Both inmates and guards are locked in a harrowing struggle for Foucaultian power; as soon as the former gain anything in the way of dignity by refusing to conform, the latter do their best to beat it back out of them. We haven’t seen what acts of (no doubt) violence have landed these IRA men in Maze; in fact, we see surprisingly little actual violence at all; we see consequences. Prisoners proudly display their wounds while guards soak bloody knuckles in the bathroom sinks and sigh. Outside the walls, it’s the jailors who live in fear. Both hate, and both suffer tremendously for it.
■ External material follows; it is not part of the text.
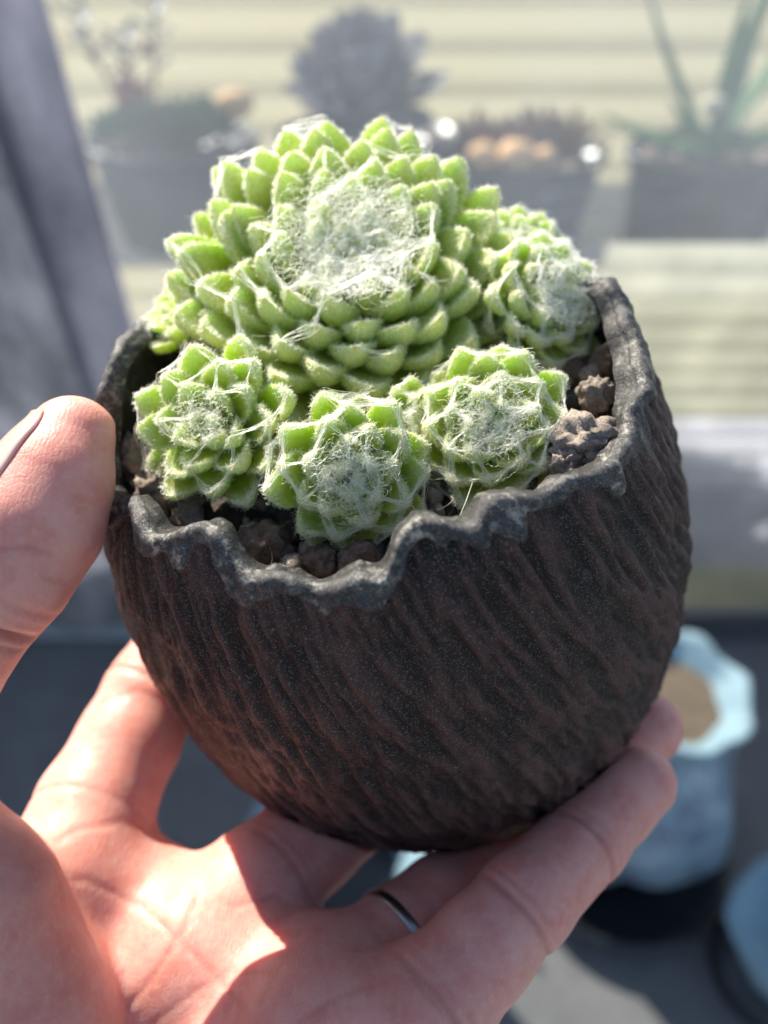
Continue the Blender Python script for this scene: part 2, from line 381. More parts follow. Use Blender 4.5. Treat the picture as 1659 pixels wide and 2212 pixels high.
NU, NSL = 16, 18
def leaf_shape(L, Wd, T, e0, e1, s_bend=1.4, seed=0, blunt=.78, path=None, cup=.14):
    s = np.linspace(0, 1, NSL)
    if path is None:
        e = np.radians(e0+(e1-e0)*s**s_bend)
        x = np.concatenate([[0], np.cumsum(np.cos(e[:-1])*L/(NSL-1))]); z = np.concatenate([[0], np.cumsum(np.sin(e[:-1])*L/(NSL-1))])
    else:
        p0, p1, p2, p3 = (np.array(p) for p in path); q = s[:, None]
        C_ = (1-q)**3*p0+3*(1-q)**2*q*p1+3*(1-q)*q*q*p2+q**3*p3; x, z = C_[:, 0], C_[:, 1]
        e = np.unwrap(np.arctan2(np.gradient(z), np.gradient(x))); L = float(np.hypot(np.diff(x), np.diff(z)).sum())
    wd = Wd*(.55+.45*np.sin(np.clip(s/blunt, 0, 1)*np.pi/2)**1.2)
    tail = np.clip((s-blunt)/(1-blunt), 0, 1); wd = wd*np.clip(1-tail**1.7, 0, 1)**.85
    tk = T*(.75+.35*np.sin(s*np.pi*.9))*np.clip(1-tail**2.2, 0, 1)**.65; tk[-1] = 0; wd[-1] = 0
    tk[-2] = max(tk[-2], T*.3); wd[-2] = max(wd[-2], Wd*.18)
    a = np.linspace(0, 2*np.pi, NU, endpoint=False)
    rng = np.random.default_rng(seed); tw = rng.normal()*.12; side = rng.normal()*.05
    V = np.zeros((NSL, NU, 3)); Nn = np.zeros_like(V)
    cu = np.cos(a); su = np.sin(a)
    y = wd[:, None]*.5*cu
    up = np.where(su > 0, .34*su*(1+.35*np.sin(s*9+seed)[:, None]*0), 1.0*su)*tk[:, None]*.62 + cup*wd[:, None]*np.abs(cu)**2.2
    nx, nzv = -np.sin(e), np.cos(e)
    V[..., 0] = x[:, None]+up*nx[:, None]; V[..., 2] = z[:, None]+up*nzv[:, None]; V[..., 1] = y+side*s[:, None]**2*L
    # twist
    ang = tw*s; yy = V[..., 1].copy(); uu = up
    V[..., 1] = yy*np.cos(ang)[:, None]
    V[..., 2] += yy*np.sin(ang)[:, None]*nzv[:, None]; V[..., 0] += yy*np.sin(ang)[:, None]*nx[:, None]
    along = np.broadcast_to(s[:, None], (NSL, NU)); edge = np.broadcast_to(np.abs(cu), (NSL, NU))
    return V, along, edge
LF = grid_faces(NSL, NU)

def rosette(label, center, axis, R, N, seed, disc=.40, drop=.12, low=.16, hookf=.16, pw=.62, thick=.58, cup=.12, mats=(M_LEAF, M_HAIR), leaf_w=.5, height=.5, fuzz=90, cord=1.0, mat_n=900, spin=0.0, cords_r=.0021, hr_=.0021):
    rng = np.random.default_rng(seed)
    A = np.array(axis, float); A /= np.linalg.norm(A)
    X = np.cross([0, 1, .1], A); X /= np.linalg.norm(X); Y = np.cross(A, X)
    B = np.stack([X, Y, A], 1)                 # local -> world
    C0 = np.array(center, float)               # middle of the crown's top disc
    root = empty('cobweb_houseleek', C0)
    tag(root, label, 'succulent', 'cobweb houseleeks growing in the egg-shaped pot')
    # stem core
    ZB = -R*height
    pr = [(.02, ZB+R*.12), (R*.12, ZB+R*.08), (R*.22, ZB-R*.1), (R*.2, ZB-R*.3), (R*.14, ZB-R*.8)]
    Vst, Fst = lathe(pr, 14); mesh_obj('stem', Vst@B.T, Fst, M_STEM, root)
    H = Hairs(); Fz = Hairs(); tips = []; mids = []
    ZB = -R*height
    for i in range(N):
        t_ = (i+.5)/N
        phi = i*rad(137.508)+spin+rng.normal()*.035
        ti = min(1, t_/(1-low)); ex = max(0, (t_-(1-low))/low) if low else 0
        tr_ = ti**pw; inn = max(0, 1-tr_/disc)
        rt = R*(tr_-.04*ex)*rng.uniform(.97, 1.03)
        zt = R*(-drop*tr_**2.6-.30*ex-.10*inn)+rng.normal()*.012*R
        rb = R*(.03+.17*ti); zb = ZB-R*.12*ti-R*.22*ex
        rise = zt-zb; out = rt-rb
        hook = R*hookf*(1-.45*ti)
        path = ((rb, zb), (rb+out*.45, zb+rise*(.15+.15*(1-ti))), (rt-out*.10+hook*.3, zt-rise*.30-hook*.3), (rt-hook*.10-R*.13*inn**.5*min(1, tr_/disc*2), zt))
        wdt = leaf_w*R*.46*(.36+.64*min(1, tr_/.62)**.8)*rng.uniform(.93, 1.07); T = wdt*thick*rng.uniform(.93, 1.08)
        V, al, ed = leaf_shape(0, wdt, T, 0, 0, 1.7, seed*131+i, path=path, blunt=.62, cup=cup)
        cp, sp = math.cos(phi), math.sin(phi)
        Rz = np.array([[cp, -sp, 0], [sp, cp, 0], [0, 0, 1]])
        Vw = V@Rz.T@B.T
        dead = ex > .55 and rng.random() < .4
        o = mesh_obj('leaf', Vw.reshape(-1, 3), LF[:, ::-1].copy(), M_DRY if dead else mats[0], root)
        fattr(o, 'along', al.ravel()); fattr(o, 'edge', ed.ravel()); fattr(o, 'rnd', np.full(al.size, rng.random())); fattr(o, 'wool', np.full(al.size, min(1, inn*1.8)))
        # normals on the grid
        du = np.roll(Vw, -1, 1)-np.roll(Vw, 1, 1); dv = np.gradient(Vw, axis=0); Nn = np.cross(dv, du); Nn /= np.linalg.norm(Nn, axis=-1, keepdims=True)+1e-9
        cen = Vw.mean(1, keepdims=True); Nn *= np.sign((Nn*(Vw-cen)).sum(-1, keepdims=True)+1e-9)
        tips.append((Vw[-1].mean(0), Nn[-5, NU//4], i)); mids.append(Vw[NSL//2].mean(0))
        fwd = Vw[-1].mean(0)-Vw[-4].mean(0); fwd /= np.linalg.norm(fwd)
        # matted down near the tip
        nf = int(fuzz*(.8+.5*t_))
        si = np.clip((NSL-1)*(1-np.abs(rng.normal(size=nf))*.13)-rng.uniform(0, 1.2, nf), 3, NSL-1.001); ui = rng.integers(0, NU, nf)
        mg = rng.random(nf) < .35; si = np.where(mg, rng.uniform(NSL*.38, NSL-2, nf), si); ui = np.where(mg, rng.choice([0, NU-1, NU//2, NU-2, NU//2+1, 1, NU//2-1], nf), ui)
        s0 = si.astype(int); f_ = (si-s0)[:, None]; u2 = (ui+1) % NU; g_ = rng.uniform(0, 1, nf)[:, None]
        Pq = (Vw[s0, ui]*(1-f_)+Vw[np.minimum(s0+1, NSL-1), ui]*f_)*(1-g_)+(Vw[s0, u2]*(1-f_)+Vw[np.minimum(s0+1, NSL-1), u2]*f_)*g_
        Nq = Nn[s0, ui]; dr = Nq*.45+fwd*rng.normal(size=(nf, 1))*.6+rng.normal(size=(nf, 3))*.45; dr /= np.linalg.norm(dr, axis=1, keepdims=True)
        Fz.add(wander(Pq, dr, rng.uniform(.025, .075, nf), 4, .6, rng), hr_*1.2, hr_*.6)
        # short velvet along the margins
        ne = int(fuzz*.55); si = rng.uniform(4, NSL-2, ne).astype(int); ue = rng.choice([0, 1, NU-1, NU//2, NU//2+1, NU//2-1], ne)
        Pq = Vw[si, ue]; dr = Nn[si, ue]+rng.normal(size=(ne, 3))*.35; dr /= np.linalg.norm(dr, axis=1, keepdims=True)
        Fz.add(wander(Pq, dr, rng.uniform(.035, .09, ne), 4, .3, rng), hr_*.75, hr_*.4)
    TP = np.array([x[0] for x in tips]); tr_s = np.array([min(1, (i+.5)/N/(1-low))**pw for i in range(N)])
    # cobweb cords between neighbouring tips
    for i in range(N):
        d = np.linalg.norm(TP-TP[i], axis=1)
        for st_ in (5, 8, 13):
            j = i+st_
            if j >= N: continue
            dd = d[j]
            if dd > R*(.54 if R < 1.2 else .30) or (st_ in (3, 13) and R < 1.2) or (rng.random() > (.85 if R < 1.2 else .20 if tr_s[i] > disc else .5)): continue
            nb = int(rng.integers(7, 16)*cord); k = 7; u = np.linspace(0, 1, k)[None, :, None]
            tight = .008+.03*R*rng.random()**3
            jit = rng.normal(size=(nb, 1, 3)); a0 = TP[i]+rng.normal(size=(nb, 1, 3))*.035; b0 = TP[j]+rng.normal(size=(nb, 1, 3))*.035
            sag = -A*dd*.10*rng.uniform(.2, 1.2)
            P = a0*(1-u)+b0*u+(jit*tight+sag)*np.sin(u*np.pi)
            pinch = np.sin(u*np.pi)**1.5*.65; P = P*(1-pinch)+((TP[i]*(1-u)+TP[j]*u)+sag*np.sin(u*np.pi)+jit*tight*.5)*pinch
            P = P+rng.normal(size=P.shape)*.006
            H.add(P, cords_r, cords_r)
        # loose single strands to farther tips
        for q in range(1 if rng.random() < .7 else 0):
            j = rng.integers(0, N)
            if .1 < d[j] < R*(.75 if R < 1.2 else .4):
                u = np.linspace(0, 1, 9)[None, :, None]
                P = TP[i]*(1-u)+TP[j]*u+(A*rng.normal()*.06+rng.normal(size=3)*.06)*np.sin(u*np.pi)+rng.normal(size=(1, 9, 3))*.012
                H.add(P, cords_r*.75, cords_r*.75)
        # fans running down from the tip over the leaf faces
        nfn = int(3*cord); base_ = np.repeat((TP[i]*.86+mids[i]*.14)[None], nfn, 0)+rng.normal(size=(nfn, 3))*.02
        dr = (mids[i]-TP[i]); dr = dr/np.linalg.norm(dr)+rng.normal(size=(nfn, 3))*.55+A*.35; dr /= np.linalg.norm(dr, axis=1, keepdims=True)
        H.add(wander(base_, dr, rng.uniform(.12, .34, nfn)*(R/2)**.4, 7, .28, rng), cords_r*.8, cords_r*.4)
    # the woolly disc over the growing point
    rd = R*disc; ctr = A*(-.05*R); so_ = seed*3.7
    def edge_r(an): return rd*(1+.16*np.array([mn.noise(Vector((math.cos(q)*1.6, math.sin(q)*1.6, so_))) for q in np.ravel(an)]).reshape(np.shape(an))+.07*np.array([mn.noise(Vector((math.cos(q)*5, math.sin(q)*5, so_))) for q in np.ravel(an)]).reshape(np.shape(an)))
    a = rng.uniform(0, 2*np.pi, mat_n); er = edge_r(a); rr = er*np.minimum(1.3, np.where(rng.random(mat_n) < .6, np.sqrt(rng.uniform(0, .9, mat_n)), np.abs(rng.normal(size=mat_n))*.62+.25))
    ln = rng.uniform(.2, .7, mat_n)*rd; K = 9; u = np.linspace(-.5, .5, K)[None, :]
    hd = np.where(rng.random(mat_n) < .5, a+np.pi/2+rng.normal(size=mat_n)*.45, rng.uniform(0, 2*np.pi, mat_n))
    bend = rng.normal(size=mat_n)*1.8+np.where(rr > .6*rd, ln/np.maximum(rr, .1), 0)
    th_ = hd[:, None]+bend[:, None]*(u+.5)
    xs = (rr*np.cos(a))[:, None]+np.cumsum(np.cos(th_), 1)*ln[:, None]/K-np.cos(hd)[:, None]*ln[:, None]*.5
    ys = (rr*np.sin(a))[:, None]+np.cumsum(np.sin(th_), 1)*ln[:, None]/K-np.sin(hd)[:, None]*ln[:, None]*.5
    rq = np.hypot(xs, ys)/rd; over = np.maximum(1, rq/1.25); xs /= over; ys /= over; rq = np.minimum(rq, 1.25)
    hz = (-.16+.26*np.minimum(rq, 1)**2.2)*rd+np.abs(rng.normal(size=(mat_n, 1)))*.035*R**.5+np.abs(rng.normal(size=(mat_n, 1)))*np.sin((u+.5)*np.pi)*.045*R**.5
    P = ctr+xs[..., None]*X+ys[..., None]*Y+hz[..., None]*A+rng.normal(size=(mat_n, K, 3))*.007
    H.add(P, cords_r*.8, cords_r*.7)
    H.build('cobweb', mats[1], root); Fz.build('leaf_down', M_FUZZ, root)
    return root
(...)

The strikers are led by Bobby Sands (Michael Fassbender), a gaunt, enigmatic presence we’re only introduced to halfway into the story. The core of McQueen’s triptych is a conversation between Sands and a sympathetic parish priest (Liam Cunningham), an almost 20-minute static shot of the two arguing ethics. The priest, the Satan to Sands’ Christ, is trying to dissuade Sands from embarking on the final gesture of the protest, the hunger strike which will ultimately claim him (and nine others) as a martyr to the cause. This is a curious move in the way of characterization, to hinge all of our knowledge of Sands on what is effectively one static exchange, even as the sheer formalist weight of that scene is hammered into our minds. But McQueen isn’t necessarily interested in our judgment — what he wants to make clear is that Sands believes in his cause with fierce clarity; he marches toward a slow, horrifying death, of which we must endure as the film’s final half-hour, with the clear conscience of an icon. Obviously, religious imagery and the very heart of McQueen’s meditation come to the fore with Sands’ “passion.”
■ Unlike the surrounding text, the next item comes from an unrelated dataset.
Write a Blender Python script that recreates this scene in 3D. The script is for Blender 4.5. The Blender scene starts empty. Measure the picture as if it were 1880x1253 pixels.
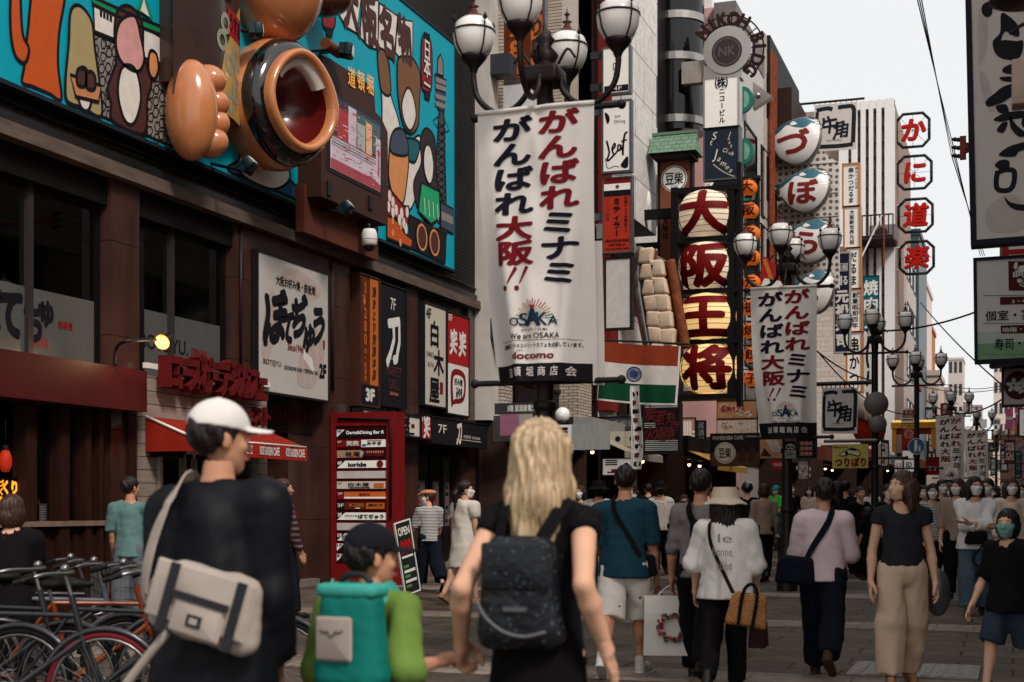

These may not be pleasant images to bear witness to, but the filth and violence and bare human degradation of it all, presented with such austere, distant elegance, come together as a tremendous meditation on the human condition. McQueen lets us think what we like about Sands or the IRA, to damn him as a self-destroying fanatic or praise him as the sacrificial saint, and Hunger’s use of Christian imagery doesn’t make that any easier for us. What McQueen set out to do was represent the extremism that makes such acts possible, acts which I’m disturbed to find are as beautiful as they are harrowing.